[BEGIN INFORMATION SUPPLIED]
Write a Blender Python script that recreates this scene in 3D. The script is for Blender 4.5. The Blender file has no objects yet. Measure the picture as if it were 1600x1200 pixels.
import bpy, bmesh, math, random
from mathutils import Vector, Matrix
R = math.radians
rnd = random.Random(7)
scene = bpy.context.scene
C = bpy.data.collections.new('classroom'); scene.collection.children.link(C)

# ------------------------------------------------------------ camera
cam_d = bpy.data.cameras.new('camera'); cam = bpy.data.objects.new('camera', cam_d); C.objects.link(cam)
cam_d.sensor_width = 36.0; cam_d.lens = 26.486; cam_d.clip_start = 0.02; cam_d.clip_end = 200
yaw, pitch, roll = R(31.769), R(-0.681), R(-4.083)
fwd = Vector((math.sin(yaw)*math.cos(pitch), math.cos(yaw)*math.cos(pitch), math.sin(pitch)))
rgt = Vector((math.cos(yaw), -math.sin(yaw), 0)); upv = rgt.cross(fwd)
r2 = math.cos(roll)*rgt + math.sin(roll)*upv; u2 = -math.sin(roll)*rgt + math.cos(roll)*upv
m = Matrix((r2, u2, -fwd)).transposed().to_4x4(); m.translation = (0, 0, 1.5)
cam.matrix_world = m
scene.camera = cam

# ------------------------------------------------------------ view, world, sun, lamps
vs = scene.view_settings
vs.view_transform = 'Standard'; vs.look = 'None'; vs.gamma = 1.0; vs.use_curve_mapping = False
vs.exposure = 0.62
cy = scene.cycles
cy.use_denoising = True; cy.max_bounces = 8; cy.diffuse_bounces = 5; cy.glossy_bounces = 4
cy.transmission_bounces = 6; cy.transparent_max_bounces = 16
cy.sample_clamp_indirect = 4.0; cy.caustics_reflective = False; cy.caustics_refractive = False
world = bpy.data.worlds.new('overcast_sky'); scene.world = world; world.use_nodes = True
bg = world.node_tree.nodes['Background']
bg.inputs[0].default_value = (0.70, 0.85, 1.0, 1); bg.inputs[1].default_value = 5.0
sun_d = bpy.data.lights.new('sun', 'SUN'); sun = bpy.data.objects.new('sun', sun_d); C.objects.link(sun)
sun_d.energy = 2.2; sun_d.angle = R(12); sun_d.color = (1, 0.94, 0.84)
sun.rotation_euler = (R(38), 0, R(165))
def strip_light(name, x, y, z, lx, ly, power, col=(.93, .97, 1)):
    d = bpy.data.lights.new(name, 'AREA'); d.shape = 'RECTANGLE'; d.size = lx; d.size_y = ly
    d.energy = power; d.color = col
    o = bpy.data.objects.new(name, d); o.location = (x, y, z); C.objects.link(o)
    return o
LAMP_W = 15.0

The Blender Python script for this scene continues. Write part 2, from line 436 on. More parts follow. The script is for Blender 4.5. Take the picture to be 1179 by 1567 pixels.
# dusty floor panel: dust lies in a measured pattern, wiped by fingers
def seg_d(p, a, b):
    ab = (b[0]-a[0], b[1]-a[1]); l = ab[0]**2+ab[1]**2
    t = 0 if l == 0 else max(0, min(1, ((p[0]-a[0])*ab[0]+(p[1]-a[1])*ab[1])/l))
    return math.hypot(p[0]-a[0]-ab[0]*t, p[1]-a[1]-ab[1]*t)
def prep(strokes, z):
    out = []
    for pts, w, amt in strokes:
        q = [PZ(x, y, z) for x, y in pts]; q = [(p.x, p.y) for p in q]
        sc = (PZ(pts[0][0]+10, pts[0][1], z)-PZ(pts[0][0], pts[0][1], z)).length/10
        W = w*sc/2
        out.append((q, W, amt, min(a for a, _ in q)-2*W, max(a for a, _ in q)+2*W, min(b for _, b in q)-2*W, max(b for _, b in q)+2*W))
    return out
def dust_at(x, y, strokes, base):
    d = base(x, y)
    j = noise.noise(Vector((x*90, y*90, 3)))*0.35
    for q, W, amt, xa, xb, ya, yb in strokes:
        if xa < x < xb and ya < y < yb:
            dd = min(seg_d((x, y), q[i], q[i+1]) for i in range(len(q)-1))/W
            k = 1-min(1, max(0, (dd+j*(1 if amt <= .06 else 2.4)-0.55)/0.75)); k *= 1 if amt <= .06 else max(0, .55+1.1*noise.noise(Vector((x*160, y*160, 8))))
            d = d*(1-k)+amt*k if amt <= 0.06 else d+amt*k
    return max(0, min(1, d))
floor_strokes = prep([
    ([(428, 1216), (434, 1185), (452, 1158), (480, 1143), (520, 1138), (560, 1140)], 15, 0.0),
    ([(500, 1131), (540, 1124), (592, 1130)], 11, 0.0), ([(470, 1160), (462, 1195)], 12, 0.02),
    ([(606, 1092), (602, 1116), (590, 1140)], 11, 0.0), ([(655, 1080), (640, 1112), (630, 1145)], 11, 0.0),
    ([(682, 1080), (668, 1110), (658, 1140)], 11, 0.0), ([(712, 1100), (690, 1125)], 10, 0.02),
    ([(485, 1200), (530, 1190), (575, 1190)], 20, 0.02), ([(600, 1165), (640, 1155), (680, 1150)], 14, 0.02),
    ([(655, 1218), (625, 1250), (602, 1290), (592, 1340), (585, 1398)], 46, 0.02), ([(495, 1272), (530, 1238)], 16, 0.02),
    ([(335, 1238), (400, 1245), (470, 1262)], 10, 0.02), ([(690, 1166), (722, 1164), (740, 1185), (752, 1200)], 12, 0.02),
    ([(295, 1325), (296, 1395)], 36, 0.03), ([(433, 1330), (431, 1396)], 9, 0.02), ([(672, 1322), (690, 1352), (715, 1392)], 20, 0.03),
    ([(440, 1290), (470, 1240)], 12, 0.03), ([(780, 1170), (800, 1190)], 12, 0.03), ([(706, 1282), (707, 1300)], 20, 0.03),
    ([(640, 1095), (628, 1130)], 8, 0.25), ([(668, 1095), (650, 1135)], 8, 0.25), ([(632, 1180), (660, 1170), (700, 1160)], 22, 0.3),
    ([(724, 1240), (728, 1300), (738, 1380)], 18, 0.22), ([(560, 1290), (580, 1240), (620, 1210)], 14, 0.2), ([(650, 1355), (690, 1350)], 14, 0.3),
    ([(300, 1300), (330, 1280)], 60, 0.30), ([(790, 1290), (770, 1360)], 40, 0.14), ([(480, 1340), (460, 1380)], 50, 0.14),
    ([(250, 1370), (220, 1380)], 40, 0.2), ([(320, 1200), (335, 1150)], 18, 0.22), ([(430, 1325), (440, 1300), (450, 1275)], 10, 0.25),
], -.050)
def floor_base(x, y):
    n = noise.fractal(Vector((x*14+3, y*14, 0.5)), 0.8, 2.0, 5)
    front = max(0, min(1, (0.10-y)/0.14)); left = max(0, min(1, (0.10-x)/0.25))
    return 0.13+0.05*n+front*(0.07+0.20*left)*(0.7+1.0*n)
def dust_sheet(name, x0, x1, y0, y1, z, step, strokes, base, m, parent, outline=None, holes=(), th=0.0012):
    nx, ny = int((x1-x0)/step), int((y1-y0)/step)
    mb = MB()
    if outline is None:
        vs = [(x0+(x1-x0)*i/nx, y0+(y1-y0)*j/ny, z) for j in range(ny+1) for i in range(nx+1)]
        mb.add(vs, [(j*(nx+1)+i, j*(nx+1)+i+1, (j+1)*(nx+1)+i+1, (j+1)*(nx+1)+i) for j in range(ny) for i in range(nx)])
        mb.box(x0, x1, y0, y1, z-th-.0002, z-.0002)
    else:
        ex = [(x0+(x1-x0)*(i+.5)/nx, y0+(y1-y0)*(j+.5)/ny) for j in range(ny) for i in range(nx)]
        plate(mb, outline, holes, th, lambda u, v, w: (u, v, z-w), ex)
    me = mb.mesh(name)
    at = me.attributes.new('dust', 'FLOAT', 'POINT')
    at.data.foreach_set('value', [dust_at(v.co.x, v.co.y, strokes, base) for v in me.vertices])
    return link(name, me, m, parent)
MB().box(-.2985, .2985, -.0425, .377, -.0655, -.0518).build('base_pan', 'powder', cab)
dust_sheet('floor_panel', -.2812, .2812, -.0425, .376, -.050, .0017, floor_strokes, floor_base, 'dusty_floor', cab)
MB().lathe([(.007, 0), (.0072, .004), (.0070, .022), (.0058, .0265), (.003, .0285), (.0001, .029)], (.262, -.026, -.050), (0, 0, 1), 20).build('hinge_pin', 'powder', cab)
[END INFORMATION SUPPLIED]
YOUR TASK:
Return, please, the lines of the data from the first through the line containing "C = bpy.data.collections.new('classroom');", both kept, exactly as they stand and nothing more.

COMPLETED EXERCISE:
Write a Blender Python script that recreates this scene in 3D. The script is for Blender 4.5. The Blender file has no objects yet. Measure the picture as if it were 1600x1200 pixels.
import bpy, bmesh, math, random
from mathutils import Vector, Matrix
R = math.radians
rnd = random.Random(7)
scene = bpy.context.scene
C = bpy.data.collections.new('classroom'); scene.collection.children.link(C)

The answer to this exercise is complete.